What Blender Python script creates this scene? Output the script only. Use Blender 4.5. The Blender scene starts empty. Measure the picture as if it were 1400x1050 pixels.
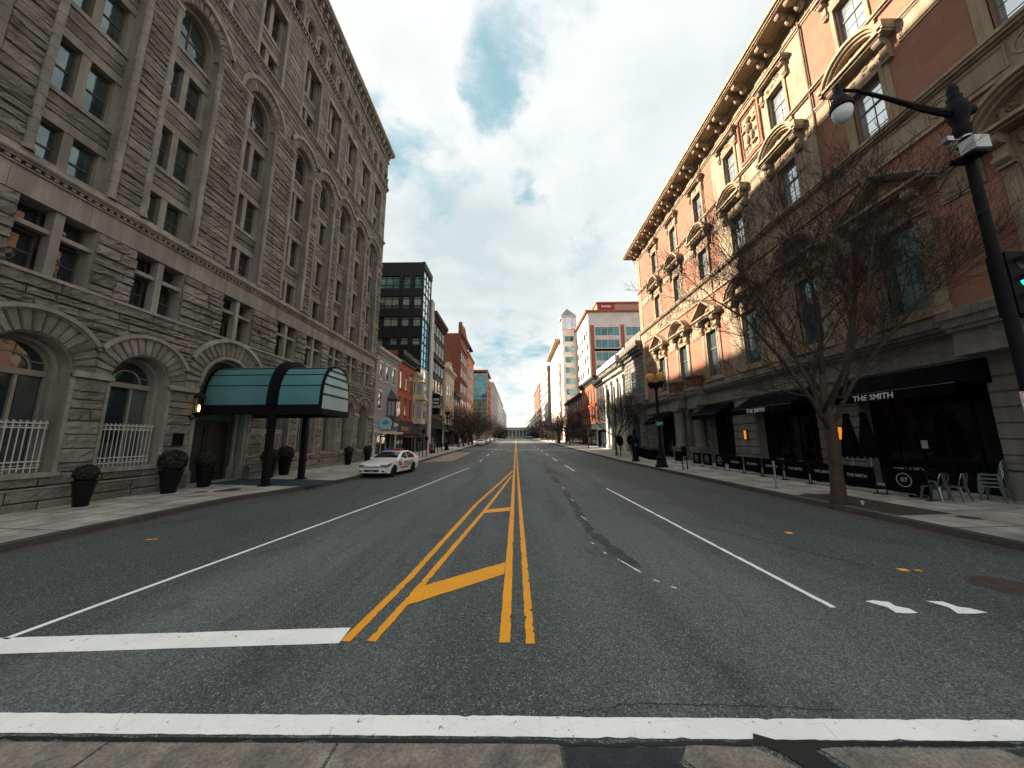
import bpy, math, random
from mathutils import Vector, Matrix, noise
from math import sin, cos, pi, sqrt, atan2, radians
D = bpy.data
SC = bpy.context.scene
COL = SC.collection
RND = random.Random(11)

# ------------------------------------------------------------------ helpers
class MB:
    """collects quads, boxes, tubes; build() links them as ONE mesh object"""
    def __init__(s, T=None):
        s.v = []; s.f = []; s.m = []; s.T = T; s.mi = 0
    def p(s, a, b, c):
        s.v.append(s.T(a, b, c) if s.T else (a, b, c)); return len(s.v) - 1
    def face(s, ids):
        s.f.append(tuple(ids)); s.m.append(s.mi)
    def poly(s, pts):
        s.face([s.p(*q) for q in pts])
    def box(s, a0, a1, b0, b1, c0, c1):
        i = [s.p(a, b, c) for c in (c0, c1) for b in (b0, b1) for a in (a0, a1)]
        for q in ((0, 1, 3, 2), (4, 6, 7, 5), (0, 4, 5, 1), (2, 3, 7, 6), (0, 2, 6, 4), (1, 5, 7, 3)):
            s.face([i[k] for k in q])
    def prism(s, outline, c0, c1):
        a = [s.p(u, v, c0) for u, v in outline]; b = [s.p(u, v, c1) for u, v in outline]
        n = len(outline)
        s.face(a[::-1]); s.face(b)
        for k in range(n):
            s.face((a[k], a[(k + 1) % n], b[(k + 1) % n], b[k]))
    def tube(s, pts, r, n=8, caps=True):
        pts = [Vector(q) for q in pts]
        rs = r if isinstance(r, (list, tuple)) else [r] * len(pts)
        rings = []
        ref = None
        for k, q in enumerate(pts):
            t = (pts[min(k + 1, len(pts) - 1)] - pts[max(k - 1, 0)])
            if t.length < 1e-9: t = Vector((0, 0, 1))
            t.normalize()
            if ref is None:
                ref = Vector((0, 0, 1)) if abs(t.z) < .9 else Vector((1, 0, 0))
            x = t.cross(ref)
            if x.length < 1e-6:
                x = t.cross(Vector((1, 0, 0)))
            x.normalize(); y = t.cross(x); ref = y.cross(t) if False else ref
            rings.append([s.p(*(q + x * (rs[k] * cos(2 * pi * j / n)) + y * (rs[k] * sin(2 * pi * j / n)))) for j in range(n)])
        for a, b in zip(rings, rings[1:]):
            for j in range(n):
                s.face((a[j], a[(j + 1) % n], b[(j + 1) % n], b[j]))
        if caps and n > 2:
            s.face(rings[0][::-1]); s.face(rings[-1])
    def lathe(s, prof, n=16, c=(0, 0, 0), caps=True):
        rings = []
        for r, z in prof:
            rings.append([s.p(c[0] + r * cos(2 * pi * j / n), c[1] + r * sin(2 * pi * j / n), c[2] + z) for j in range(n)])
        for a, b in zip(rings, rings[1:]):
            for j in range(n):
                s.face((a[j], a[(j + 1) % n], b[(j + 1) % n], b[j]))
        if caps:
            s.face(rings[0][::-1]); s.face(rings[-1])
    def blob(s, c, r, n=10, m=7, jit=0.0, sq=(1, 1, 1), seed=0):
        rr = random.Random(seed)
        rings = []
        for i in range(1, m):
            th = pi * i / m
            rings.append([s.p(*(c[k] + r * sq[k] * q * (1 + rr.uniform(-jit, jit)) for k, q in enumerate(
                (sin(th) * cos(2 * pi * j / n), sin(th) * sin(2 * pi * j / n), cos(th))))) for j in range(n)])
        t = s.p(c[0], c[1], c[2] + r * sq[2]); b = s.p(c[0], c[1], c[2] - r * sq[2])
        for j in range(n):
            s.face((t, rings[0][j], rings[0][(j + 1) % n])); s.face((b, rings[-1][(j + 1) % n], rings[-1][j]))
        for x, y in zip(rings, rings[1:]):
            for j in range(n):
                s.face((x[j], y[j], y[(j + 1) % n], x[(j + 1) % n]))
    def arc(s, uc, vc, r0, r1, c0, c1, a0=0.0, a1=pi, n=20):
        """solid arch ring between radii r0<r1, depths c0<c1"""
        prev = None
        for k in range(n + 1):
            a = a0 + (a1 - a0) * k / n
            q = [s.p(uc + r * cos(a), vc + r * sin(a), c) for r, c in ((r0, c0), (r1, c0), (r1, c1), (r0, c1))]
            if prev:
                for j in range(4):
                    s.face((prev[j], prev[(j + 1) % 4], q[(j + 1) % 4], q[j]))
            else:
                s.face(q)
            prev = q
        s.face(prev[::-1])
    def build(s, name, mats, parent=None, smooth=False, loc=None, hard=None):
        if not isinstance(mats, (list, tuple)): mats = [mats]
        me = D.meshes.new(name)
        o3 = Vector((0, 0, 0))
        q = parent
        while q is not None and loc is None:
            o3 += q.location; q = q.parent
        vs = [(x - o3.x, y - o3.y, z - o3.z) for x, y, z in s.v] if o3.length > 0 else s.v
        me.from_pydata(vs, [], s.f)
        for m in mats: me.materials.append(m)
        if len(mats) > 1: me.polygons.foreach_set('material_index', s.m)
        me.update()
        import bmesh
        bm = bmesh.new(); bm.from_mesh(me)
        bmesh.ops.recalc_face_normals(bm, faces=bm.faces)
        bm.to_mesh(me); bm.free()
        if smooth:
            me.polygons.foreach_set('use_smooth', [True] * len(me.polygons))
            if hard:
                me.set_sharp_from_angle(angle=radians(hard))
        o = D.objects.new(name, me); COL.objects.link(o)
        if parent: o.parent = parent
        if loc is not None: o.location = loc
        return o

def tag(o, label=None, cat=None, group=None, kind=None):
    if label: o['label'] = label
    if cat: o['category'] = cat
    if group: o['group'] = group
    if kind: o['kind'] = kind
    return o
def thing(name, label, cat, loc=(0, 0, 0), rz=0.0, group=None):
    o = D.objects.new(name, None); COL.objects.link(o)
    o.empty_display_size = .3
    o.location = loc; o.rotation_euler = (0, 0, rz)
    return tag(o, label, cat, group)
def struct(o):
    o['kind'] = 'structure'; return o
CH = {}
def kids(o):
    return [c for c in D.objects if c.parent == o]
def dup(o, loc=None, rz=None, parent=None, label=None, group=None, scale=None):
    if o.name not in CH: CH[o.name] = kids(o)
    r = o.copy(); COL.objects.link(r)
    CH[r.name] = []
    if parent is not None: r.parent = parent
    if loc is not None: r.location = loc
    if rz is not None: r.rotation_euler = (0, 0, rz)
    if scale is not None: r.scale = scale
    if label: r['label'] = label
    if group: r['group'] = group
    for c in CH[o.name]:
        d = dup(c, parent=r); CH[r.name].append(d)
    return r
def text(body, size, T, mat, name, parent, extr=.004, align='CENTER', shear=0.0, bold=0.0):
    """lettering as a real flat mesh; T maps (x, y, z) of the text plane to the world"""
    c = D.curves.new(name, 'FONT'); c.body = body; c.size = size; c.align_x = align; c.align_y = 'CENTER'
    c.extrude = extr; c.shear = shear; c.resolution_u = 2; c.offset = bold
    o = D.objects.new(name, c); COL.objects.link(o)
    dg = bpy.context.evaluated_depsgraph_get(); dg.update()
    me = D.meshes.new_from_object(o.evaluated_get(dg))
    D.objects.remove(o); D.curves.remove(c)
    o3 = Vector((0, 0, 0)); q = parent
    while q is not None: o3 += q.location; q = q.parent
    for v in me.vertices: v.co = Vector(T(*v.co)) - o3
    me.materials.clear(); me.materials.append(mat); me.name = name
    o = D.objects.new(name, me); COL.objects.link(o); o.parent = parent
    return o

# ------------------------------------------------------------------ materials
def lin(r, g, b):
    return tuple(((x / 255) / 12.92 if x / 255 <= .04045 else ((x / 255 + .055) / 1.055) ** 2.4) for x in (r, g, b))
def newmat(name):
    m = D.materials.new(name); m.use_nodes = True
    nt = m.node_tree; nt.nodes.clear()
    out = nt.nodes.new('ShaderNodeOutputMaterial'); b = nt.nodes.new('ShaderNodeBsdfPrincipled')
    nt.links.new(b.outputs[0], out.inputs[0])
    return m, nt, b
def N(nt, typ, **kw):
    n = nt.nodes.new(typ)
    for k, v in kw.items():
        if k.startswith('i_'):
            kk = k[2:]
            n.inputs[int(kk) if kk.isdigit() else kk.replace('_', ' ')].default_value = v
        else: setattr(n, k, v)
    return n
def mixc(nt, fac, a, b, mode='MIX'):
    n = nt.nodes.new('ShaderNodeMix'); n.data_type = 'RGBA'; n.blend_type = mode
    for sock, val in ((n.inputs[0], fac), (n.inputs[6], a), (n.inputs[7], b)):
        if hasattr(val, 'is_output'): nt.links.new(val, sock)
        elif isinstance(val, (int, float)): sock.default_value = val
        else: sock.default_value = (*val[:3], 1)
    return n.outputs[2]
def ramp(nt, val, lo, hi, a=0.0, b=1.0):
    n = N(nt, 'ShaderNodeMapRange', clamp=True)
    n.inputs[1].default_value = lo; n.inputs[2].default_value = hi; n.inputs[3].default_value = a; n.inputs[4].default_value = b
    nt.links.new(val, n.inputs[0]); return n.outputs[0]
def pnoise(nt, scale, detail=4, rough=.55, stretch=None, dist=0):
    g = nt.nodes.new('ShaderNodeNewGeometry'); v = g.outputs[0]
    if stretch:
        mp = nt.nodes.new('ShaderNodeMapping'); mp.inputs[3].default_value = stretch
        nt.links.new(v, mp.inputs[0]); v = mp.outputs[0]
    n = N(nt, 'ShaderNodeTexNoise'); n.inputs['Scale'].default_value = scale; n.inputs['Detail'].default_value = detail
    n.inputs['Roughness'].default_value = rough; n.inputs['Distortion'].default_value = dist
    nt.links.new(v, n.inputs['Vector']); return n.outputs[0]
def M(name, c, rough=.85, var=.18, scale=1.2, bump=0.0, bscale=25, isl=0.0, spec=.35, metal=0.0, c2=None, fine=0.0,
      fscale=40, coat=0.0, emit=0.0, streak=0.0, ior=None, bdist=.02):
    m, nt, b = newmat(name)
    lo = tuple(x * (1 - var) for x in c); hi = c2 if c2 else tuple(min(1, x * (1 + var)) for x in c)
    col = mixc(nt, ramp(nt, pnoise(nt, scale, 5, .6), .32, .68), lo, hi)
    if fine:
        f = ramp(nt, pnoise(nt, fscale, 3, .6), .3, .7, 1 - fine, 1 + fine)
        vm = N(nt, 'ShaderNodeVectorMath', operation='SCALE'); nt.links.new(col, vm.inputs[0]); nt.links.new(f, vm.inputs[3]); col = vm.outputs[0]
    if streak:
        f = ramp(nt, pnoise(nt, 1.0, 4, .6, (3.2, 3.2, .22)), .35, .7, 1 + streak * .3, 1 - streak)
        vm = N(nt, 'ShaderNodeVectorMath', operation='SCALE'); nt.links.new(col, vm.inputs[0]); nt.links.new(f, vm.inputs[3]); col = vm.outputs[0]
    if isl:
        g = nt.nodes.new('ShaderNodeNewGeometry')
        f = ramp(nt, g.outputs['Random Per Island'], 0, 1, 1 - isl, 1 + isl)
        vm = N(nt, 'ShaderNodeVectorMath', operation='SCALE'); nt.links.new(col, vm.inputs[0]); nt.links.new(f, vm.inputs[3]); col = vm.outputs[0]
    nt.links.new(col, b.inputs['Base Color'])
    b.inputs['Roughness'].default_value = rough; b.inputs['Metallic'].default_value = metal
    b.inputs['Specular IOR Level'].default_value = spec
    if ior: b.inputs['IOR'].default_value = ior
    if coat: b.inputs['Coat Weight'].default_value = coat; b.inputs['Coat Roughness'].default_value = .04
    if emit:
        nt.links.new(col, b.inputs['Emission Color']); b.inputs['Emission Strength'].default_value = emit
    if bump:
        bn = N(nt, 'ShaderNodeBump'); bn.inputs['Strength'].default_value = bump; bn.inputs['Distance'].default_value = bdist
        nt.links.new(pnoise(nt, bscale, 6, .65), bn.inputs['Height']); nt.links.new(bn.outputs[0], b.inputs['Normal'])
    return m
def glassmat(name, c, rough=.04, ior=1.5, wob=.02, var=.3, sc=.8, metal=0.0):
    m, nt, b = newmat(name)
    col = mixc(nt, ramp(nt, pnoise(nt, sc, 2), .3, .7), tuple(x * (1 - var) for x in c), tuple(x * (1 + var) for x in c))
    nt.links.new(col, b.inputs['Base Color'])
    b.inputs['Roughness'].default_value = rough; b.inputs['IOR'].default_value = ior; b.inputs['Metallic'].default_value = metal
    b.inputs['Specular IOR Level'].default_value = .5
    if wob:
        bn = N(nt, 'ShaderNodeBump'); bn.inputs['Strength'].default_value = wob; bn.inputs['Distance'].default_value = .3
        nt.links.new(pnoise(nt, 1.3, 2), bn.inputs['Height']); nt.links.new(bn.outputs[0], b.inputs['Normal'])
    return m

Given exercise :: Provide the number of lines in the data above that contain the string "scene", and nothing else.

Response to the task :: 2